We, the Jewish nation, who lost a third of our people on Europe's blood-soaked soil, have learned that the only guarantee for defending our people is a strong State of Israel and the army of Israel. We have learned to warn the nations of the world of approaching danger but at the same time to prepare to defend ourselves.

As the head of the Jewish state, I pledge to you today: We will never again permit evil to snuff out the life of our people and the life of our own country.

I came here today from Jerusalem to say to those who perished here: The people of Israel live! We have returned to our homeland, to the land of our fathers, to our capital Jerusalem. We have come from every corner of the earth - Holocaust survivors and Jewish refugees from Arab lands, Jews from the Soviet Union and Ethiopia, Poland and Yemen, Romania and Iraq, France and Morocco, Jews from seventy lands and five continents.

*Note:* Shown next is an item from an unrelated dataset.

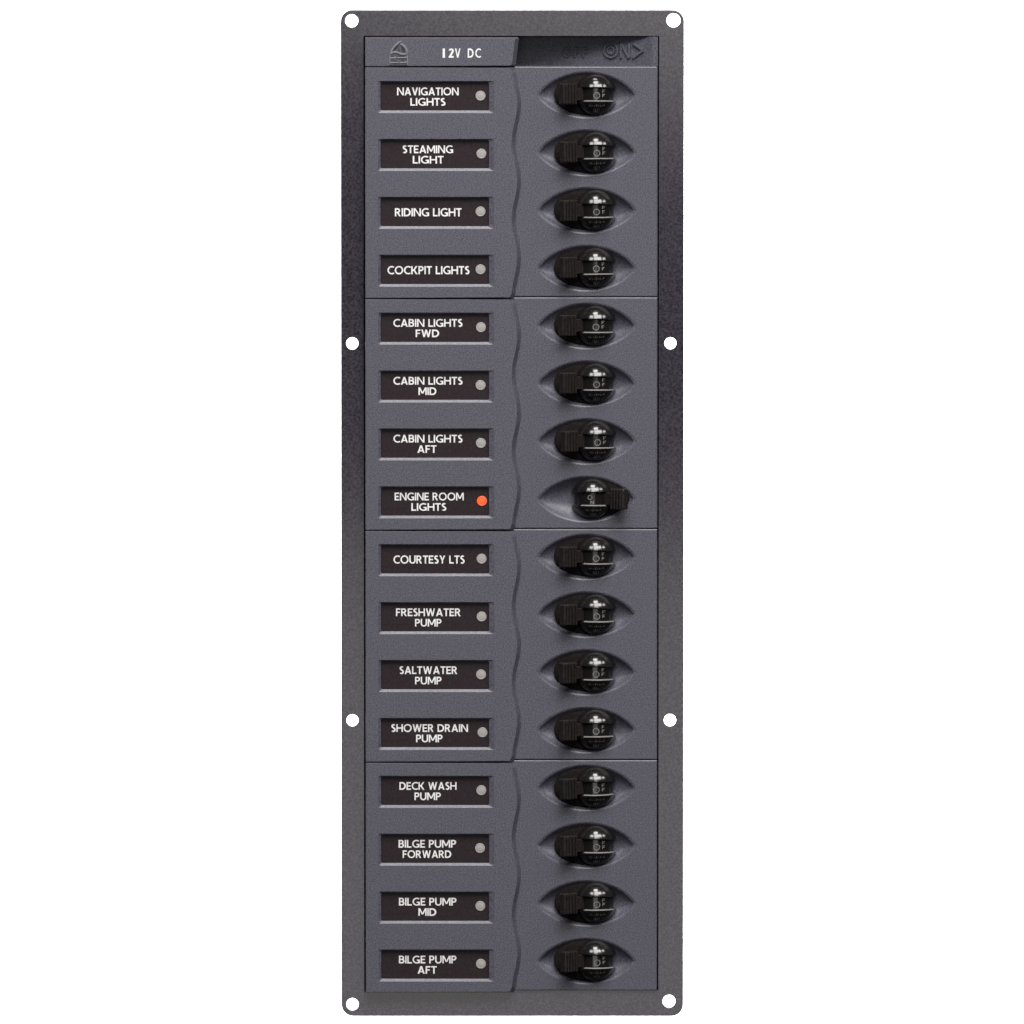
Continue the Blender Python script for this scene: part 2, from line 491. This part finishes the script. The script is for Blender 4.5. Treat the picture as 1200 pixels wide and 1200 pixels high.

Some who came almost didn’t make it. Barracks #16 at the Birkenau death camp, a few meters from here, housed a17-year old Jewish youth who suffered from the 80 lashes he received in the Ghetto from his Nazi tormenters. No one believed the boy would live, but he survived and escaped from the camp. With the victory over the Nazis 65 years ago, he immigrated to Israel. Fifteen years later, he was the Israeli police officer guarding Adolph Eichmann when the Jewish state brought the Nazi henchmen to justice.

That young man is Michael Goldman. With his wife Eva, he raised a family in Israel, and they have five children and nine grandchildren. Michael is with us here today - a witness to the Holocaust, a witness to the redemption.

The Jewish people rose from ashes and destruction, from a terrible pain that can never be healed. Armed with the Jewish spirit, the justice of man, and the vision of the prophets, we sprouted new branches and grew deep roots. Dry bones became covered with flesh, a spirit filled them, and they lived and stood on their own feet.

As Ezekiel prophesized:
"Then He said unto me: These bones are the whole House of Israel. They say, 'Our bones are dried up, our hope is gone; we are doomed.' Prophecy, therefore, and say to them: Thus said the Lord God: I am going to open your graves and lift you out of your graves, O My people, and bring you to the land of Israel."

I stand here today on the ground where so many of my people perished - and I am not alone. The State of Israel and all the Jewish people stand with me. We bow our heads to honor your memory and lift our heads as we raise our flag, a flag of blue and white with a Star of David in its center.

And everyone sees. And everyone hears. And everyone knows - that our hope is not lost.